§ Description of the task
Look through the data below. Show each line where the string "this" occurs.

§ Given material
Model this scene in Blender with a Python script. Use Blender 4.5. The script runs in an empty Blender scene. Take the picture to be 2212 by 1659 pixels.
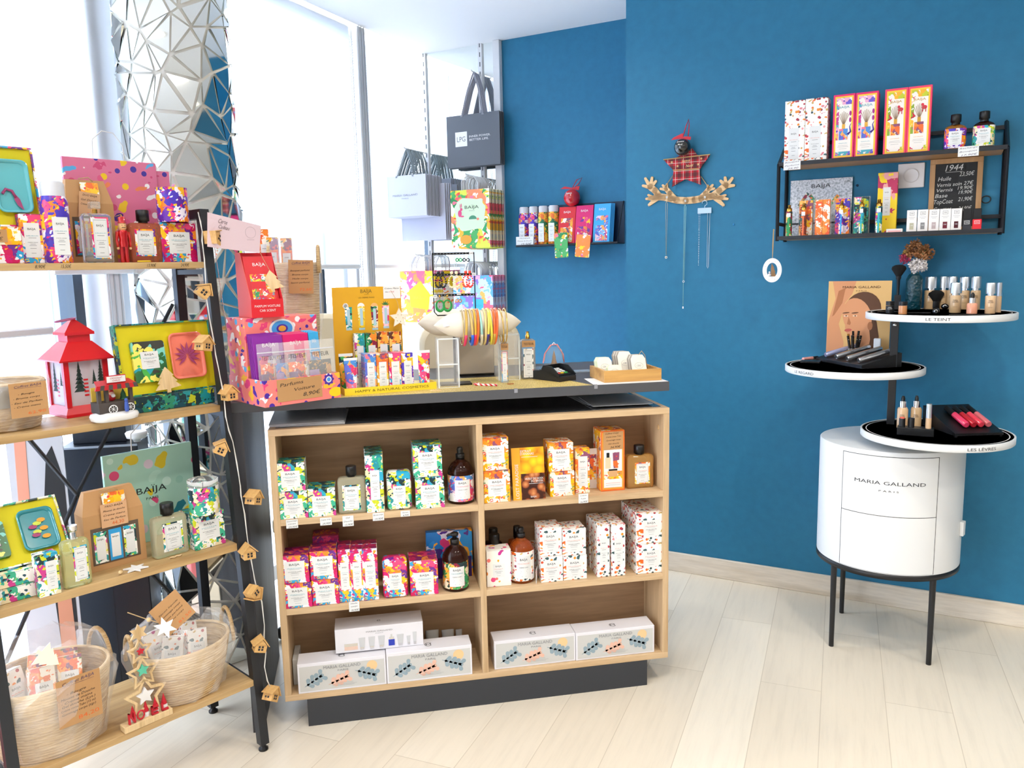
import bpy, math, random
from mathutils import Vector, Matrix
PI = math.pi
SC = bpy.context.scene
COL = SC.collection
# ---------------------------------------------------------------- camera
CF, YAW, PITCH, ROLL = 1729.18, 0.18590, 0.14280, -0.02180
CAM = Vector((0.2798, -2.3866, 1.3889))
_fw = Vector((math.sin(YAW) * math.cos(PITCH), math.cos(YAW) * math.cos(PITCH), -math.sin(PITCH)))
_r = Vector((math.cos(YAW), -math.sin(YAW), 0)); _u = _r.cross(_fw)
CR = _r * math.cos(ROLL) + _u * math.sin(ROLL)
CU = _u * math.cos(ROLL) - _r * math.sin(ROLL)
cd = bpy.data.cameras.new('camera'); cam = bpy.data.objects.new('camera', cd); COL.objects.link(cam)
cd.sensor_width = 36; cd.lens = CF / 2212 * 36; cd.clip_start = .02; cd.clip_end = 200
_m = Matrix((CR, CU, -_fw)).transposed().to_4x4(); _m.translation = CAM
cam.matrix_world = _m; SC.camera = cam
# ---------------------------------------------------------------- world, exposure
SC.view_settings.view_transform = 'Standard'; SC.view_settings.look = 'None'
SC.view_settings.gamma = 1; SC.view_settings.exposure = 0.12; SC.view_settings.use_curve_mapping = False
wo = bpy.data.worlds.new('world'); SC.world = wo; wo.use_nodes = True
bg = wo.node_tree.nodes['Background']; bg.inputs[0].default_value = (.94, .97, 1, 1); bg.inputs[1].default_value = 7.5

# ---------------------------------------------------------------- geometry helpers
def ray(x, y): return _fw + CR * ((x - 1106) / CF) - CU * ((y - 829.5) / CF)
def at_z(x, y, z):
  d = ray(x, y); return CAM + d * ((z - CAM.z) / d.z)
def at_pl(x, y, P, n):
  d = ray(x, y); n = Vector(n); return CAM + d * ((Vector(P) - CAM).dot(n) / d.dot(n))

class Frame:
  """a horizontal frame: origin, x axis = along, y axis = away from the viewer"""
  def __init__(s, o, ang):
    s.o = Vector(o); s.a = ang
    s.x = Vector((math.cos(ang), math.sin(ang), 0)); s.y = Vector((-math.sin(ang), math.cos(ang), 0))
  def w(s, x, y, z=0): return s.o + s.x * x + s.y * y + Vector((0, 0, z))
  def loc(s, P): d = Vector(P) - s.o; return d.dot(s.x), d.dot(s.y), d.z
  def hit(s, px, py, y):                       # pixel on the vertical plane at depth y of this frame
    return s.loc(at_pl(px, py, s.w(0, y), s.y))
CASE = Frame((0, 0, 0), 0)
WALLR = Frame((1.469, 1.092, 0), -math.radians(39.31))     # right blue wall
WALLB = Frame((1.786, 1.479, 0), -math.radians(39.31))     # recessed blue wall
LAD = Frame((-.063, -.113, 0), math.atan2(.59, .807))       # ladder shelf
def rot(ax, a): return Matrix.Rotation(a, 4, ax)
def tr(x, y, z): return Matrix.Translation((x, y, z))

# ---------------------------------------------------------------- materials
MATS = {}
def s2l(c):
  if isinstance(c, str): c = tuple(int(c[i:i + 2], 16) / 255 for i in (0, 2, 4))
  return tuple((v / 12.92 if v <= .04045 else ((v + .055) / 1.055) ** 2.4) for v in c[:3]) + (1,)
def mat(name, col='ffffff', rough=.5, metal=0, spec=.5, trans=0, ior=1.45, emit=0, coat=0, alpha=1):
  if name in MATS: return MATS[name]
  m = bpy.data.materials.new(name); m.use_nodes = True; MATS[name] = m
  b = m.node_tree.nodes['Principled BSDF']
  b.inputs['Base Color'].default_value = s2l(col); b.inputs['Roughness'].default_value = rough
  b.inputs['Metallic'].default_value = metal; b.inputs['Specular IOR Level'].default_value = spec
  b.inputs['Transmission Weight'].default_value = trans; b.inputs['IOR'].default_value = ior
  b.inputs['Coat Weight'].default_value = coat; b.inputs['Alpha'].default_value = alpha
  if emit: b.inputs['Emission Color'].default_value = s2l(col); b.inputs['Emission Strength'].default_value = emit
  return m
class NT:
  def __init__(s, m): s.m = m; s.t = m.node_tree; s.b = s.t.nodes['Principled BSDF']
  def n(s, ty, **k):
    o = s.t.nodes.new(ty)
    for a, v in k.items(): setattr(o, a, v)
    return o
  def l(s, a, b): s.t.links.new(a, b)
  def mp(s, scale, rotv=(0, 0, 0), loc=(0, 0, 0)):
    tc = s.n('ShaderNodeTexCoord'); mp = s.n('ShaderNodeMapping')
    mp.inputs['Scale'].default_value = scale; mp.inputs['Rotation'].default_value = rotv; mp.inputs['Location'].default_value = loc
    s.l(tc.outputs['Object'], mp.inputs[0]); return mp.outputs[0]
  def ramp(s, fac, stops, interp='LINEAR'):
    r = s.n('ShaderNodeValToRGB'); r.color_ramp.interpolation = interp; e = r.color_ramp.elements
    while len(e) < len(stops): e.new(.5)
    for i, (p, c) in enumerate(stops): e[i].position = p; e[i].color = s2l(c) if not isinstance(c, float) else (c, c, c, 1)
    s.l(fac, r.inputs[0]); return r.outputs[0]
  def mix(s, fac, a, b):
    x = s.n('ShaderNodeMix', data_type='RGBA')
    for v, i in ((fac, 0), (a, 6), (b, 7)):
      if isinstance(v, (int, float)): x.inputs[i].default_value = v
      elif isinstance(v, (str, tuple)): x.inputs[i].default_value = s2l(v)
      else: s.l(v, x.inputs[i])
    return x.outputs[2]
  def noise(s, vec, scale, detail=3, rough=.5):
    x = s.n('ShaderNodeTexNoise'); s.l(vec, x.inputs['Vector']); x.inputs['Scale'].default_value = scale
    x.inputs['Detail'].default_value = detail; x.inputs['Roughness'].default_value = rough; return x
  def vor(s, vec, scale, feature='F1', rnd=1):
    x = s.n('ShaderNodeTexVoronoi', feature=feature); s.l(vec, x.inputs['Vector']); x.inputs['Scale'].default_value = scale
    x.inputs['Randomness'].default_value = rnd; return x
  def math(s, op, a, b=0):
    x = s.n('ShaderNodeMath', operation=op)
    for v, i in ((a, 0), (b, 1)):
      if isinstance(v, (int, float)): x.inputs[i].default_value = v
      else: s.l(v, x.inputs[i])
    return x.outputs[0]
  def bump(s, h, strength=.3, dist=.002):
    b = s.n('ShaderNodeBump'); b.inputs['Strength'].default_value = strength; b.inputs['Distance'].default_value = dist
    s.l(h, b.inputs['Height']); s.l(b.outputs[0], s.b.inputs['Normal'])
def wood(name, c1, c2, c3, axis='x', rough=.45, sc=1.0):
  """wood grain running along the given object axis"""
  if name in MATS: return MATS[name]
  m = mat(name, c1, rough); t = NT(m)
  s = {'x': (1.2, 14, 14), 'y': (14, 1.2, 14), 'z': (14, 14, 1.2)}[axis]
  v = t.mp(tuple(k * sc for k in s))
  n1 = t.noise(v, 1.3, 3, .55); n2 = t.noise(v, 9, 4, .6)
  c = t.ramp(n1.outputs[0], [(.3, c1), (.5, c2), (.72, c3)])
  c2_ = t.ramp(n2.outputs[0], [(.35, .72), (.65, 1.0)])
  x = t.n('ShaderNodeMix', data_type='RGBA', blend_type='MULTIPLY'); x.inputs[0].default_value = .45
  t.l(c, x.inputs[6]); t.l(c2_, x.inputs[7]); t.l(x.outputs[2], t.b.inputs['Base Color'])
  return m
def floral(name, pal, scale=38, pal2=None, dens=.5, rough=.35, seed=0, bg=None):
  """printed botanical pattern: big soft petals, then leaf strokes on top. bg: sparse motifs on a plain ground"""
  if name in MATS: return MATS[name]
  m = mat(name, pal[0], rough); t = NT(m)
  scale *= (.72 if bg else 1.3)
  v = t.mp((scale, scale, scale), (0, .5, .3), (seed * 3.1, seed * 1.7, seed))
  nz = t.noise(v, .9, 2)
  wv = t.n('ShaderNodeVectorMath', operation='MULTIPLY_ADD'); t.l(nz.outputs['Color'], wv.inputs[0])
  wv.inputs[1].default_value = (1.6, 1.6, 1.6); t.l(v, wv.inputs[2])
  st = t.n('ShaderNodeVectorMath', operation='MULTIPLY'); t.l(wv.outputs[0], st.inputs[0]); st.inputs[1].default_value = (1.0, 1.0, .55)
  a = t.vor(st.outputs[0], .75)
  sp = t.n('ShaderNodeSeparateColor'); t.l(a.outputs['Color'], sp.inputs[0])
  c1 = t.ramp(sp.outputs[0], [(i / len(pal), c) for i, c in enumerate(pal)], 'CONSTANT')
  st2 = t.n('ShaderNodeVectorMath', operation='MULTIPLY'); t.l(wv.outputs[0], st2.inputs[0]); st2.inputs[1].default_value = (.7, 1.0, 1.5)
  b = t.vor(st2.outputs[0], 1.15)
  sp2 = t.n('ShaderNodeSeparateColor'); t.l(b.outputs['Color'], sp2.inputs[0])
  p2 = pal2 or pal[::-1]
  c2 = t.ramp(sp2.outputs[1], [(i / len(p2), c) for i, c in enumerate(p2)], 'CONSTANT')
  msk = t.math('LESS_THAN', b.outputs['Distance'], dens * .72)
  if bg:
    thin = t.vor(t.mp((scale * 1.1,) * 3, (.2, .9, .1)), 1.4)
    spt = t.n('ShaderNodeSeparateColor'); t.l(thin.outputs['Color'], spt.inputs[0])
    m2 = t.math('LESS_THAN', thin.outputs['Distance'], .3)
    c3 = t.ramp(spt.outputs[2], [(i / len(pal), c) for i, c in enumerate(pal)], 'CONSTANT')
    c = t.mix(m2, bg, c3); c = t.mix(t.math('LESS_THAN', b.outputs['Distance'], dens * .55), c, c2)
  else:
    c = t.mix(msk, c1, c2)
  t.l(c, t.b.inputs['Base Color']); return m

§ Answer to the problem
Model this scene in Blender with a Python script. Use Blender 4.5. The script runs in an empty Blender scene. Take the picture to be 2212 by 1659 pixels.
  def hit(s, px, py, y):                       # pixel on the vertical plane at depth y of this frame